Per tornare alle foto che lui fa ritrovare: nessuna perizia è mai stata fatta su quei frammenti, non sono mai stati posti a confronto con le due fotografie che le Br scattarono a Moro e inviarono ai giornali

10) Recentemente l’esperto americano Pieczenik si è attribuito l’idea di dover realizzare un falso comunicato per far scattare la sua trappola alle Br. Secondo voi quale può essere il legame tra l’ideatore e l’autore materiale del comunicato?
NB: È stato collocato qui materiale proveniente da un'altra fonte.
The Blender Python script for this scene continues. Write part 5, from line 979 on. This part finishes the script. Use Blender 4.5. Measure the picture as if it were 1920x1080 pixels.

Il legame è nei fatti. L’americano è l’ideatore di quell’operazione che Tony porta a termine e che poi continua per anni. La più grande beffa politica, quella del lago della Duchessa, ha nomi e cognomi. Che poi le reazioni politiche e quelle degli studiosi e dei mass media siano vicine allo zero, non importa. Speriamo che il nostro libro possa colmare in parte questa mancanza. Spesso passano alla storia i grandi generali e dei soldati nessuno si ricorda più. Tony è stato un soldato dimenticato di quella guerra, nobile e nerissima insieme, che lo Stato ha ingaggiato contro l’eversione in Italia tra gli anni ’70 e ’80. Per vincere quella guerra sono serviti anche i banditi, i criminali, i “pirati” come Danilo Abbruciati, Tony Chichiarelli e molti altri.

Per le domande 4 e 5 ringrazio Antonino Iovino che, tra i lettori, ha risposto al mio invito di porre alcune domande all'ospite dell'intervista.